Ainsi, sous un rapport favorable, l’augmentation du taux de paiement spontané par les automobilistes en raison du renforcement des contrôles effectués par les agents devrait, selon le GART, induire un accroissement de recettes pour les collectivités. Le GART, qui indique que la recette annuelle issue de l’acquittement immédiat du stationnement payant est actuellement de 540 millions d’euros hors taxes, rappelle qu’une réforme identique de dépénalisation du stationnement payant a permis d’augmenter ce taux à 70% à Madrid et à 90% à Gand. Pour sa part, M. Olivier DUSSOPT, rapporteur de la loi, notait « qu’en faisant l’hypothèse que le montant total des futures redevances de post-stationnement équivaudra à celui des amendes forfaitaires et forfaitaires majorées actuelles, les collectivités territoriales considérées dans leur ensemble, récupèreront sous forme de redevance ce montant de 195,5 millions d’euros ».

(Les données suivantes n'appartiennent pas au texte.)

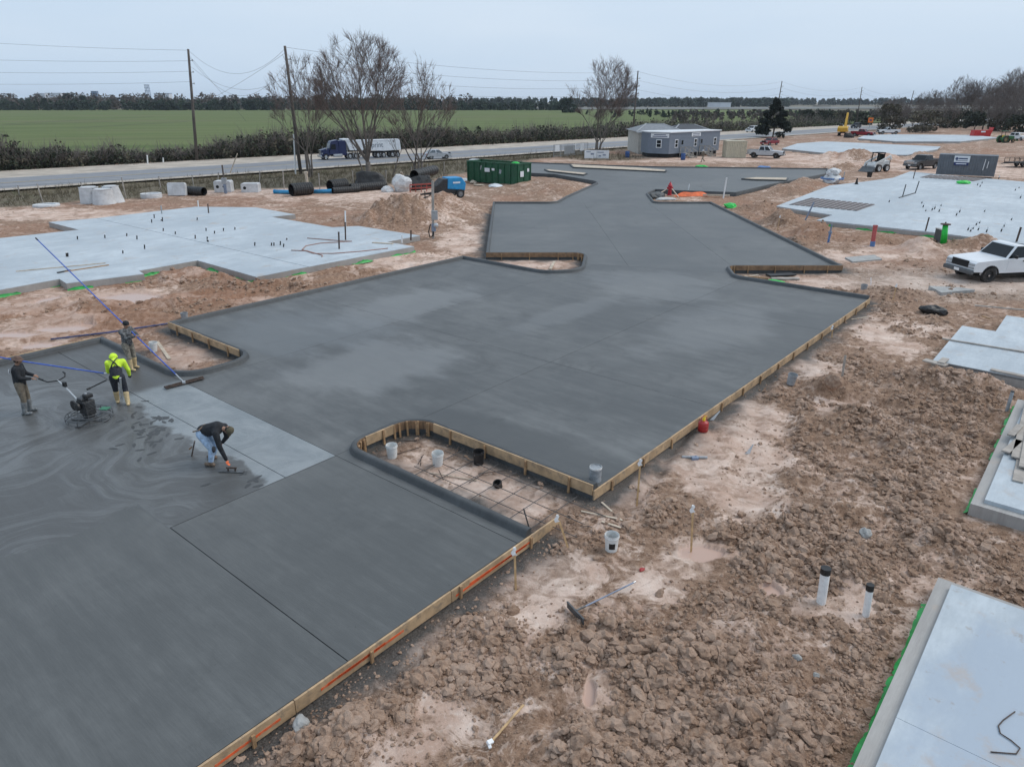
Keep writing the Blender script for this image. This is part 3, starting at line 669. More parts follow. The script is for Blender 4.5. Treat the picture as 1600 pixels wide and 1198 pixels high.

Toutefois, selon la Mission commune, ces gains seraient dans une large mesure atténués par la création de nouvelles charges directes pour les collectivités territoriales. Celles-ci tiendraient à trois postes : en fonctionnement, la constitution d’équipes d’agents de constatation dans l’hypothèse où les compétences des policiers municipaux et des ASVP n’étaient pas élargie ; la mise en place d’un service de gestion de précontentieux rendu nécessaire par l’institution du recours administratif préalable obligatoire ; en investissement, l’acquisition de matériel de constatation.
S’agissant de l’Etat, la loi du 27 janvier 2014 renvoie aux dispositions communes du Code général de la propriété des personnes publiques la procédure de perception et de recouvrement du forfait de post-stationnement (Livre III, titre II). Elle s’assimile donc à la procédure de recouvrement des titres de recette émis par les collectivités territoriales ou les établissements publics. Dès lors, la Direction générale des Finances publiques (DGFiP) pourrait faire face à un accroissement d’activité en raison du traitement de perception et de recouvrement des forfaits de post-stationnement. Pour la Mission commune, sauf à instituer « une fonction comptable centralisatrice unique, à l’instar de celle instituée pour les amendes de circulation » et exercée par l’Agence Nationale de Traitement Automatisé des Infractions (ANTAI), cette charge nouvelle de travail nécessiterait, pour être absorbée, une augmentation d’agents comptables de l’ordre de 700 équivalents temps plein (ETP).
Enfin, la dépénalisation du stationnement payant aura sans doute pour conséquence une rupture des équilibres entre strates de collectivités, les communes de moins de 10 000 habitants ainsi que le Conseil régional d’Ile-de-France et le Syndicat des transports d’Ile-de-France (Stif) bénéficiant actuellement d’une part du produit des amendes de stationnement, respectivement 10,4 millions et 22 millions d’euros. Ces amendes forfaitaires et amendes forfaitaires majorées disparaissant, un mécanisme d’ajustement ou de stabilisation devra être envisagé.
En tout état de cause, si les communes ou organismes compétents bénéficieront bien du produit de la redevance qu’elles devront affecter à l’amélioration de la mobilité urbaine, la loi du 27 janvier 2014, dans son article 63-VI prévoit d’ores et déjà une compensation par la prochaine loi de finances des pertes nettes de recettes constatées pour l’Etat, évaluées par les services de Bercy à 91,9 millions d’euros.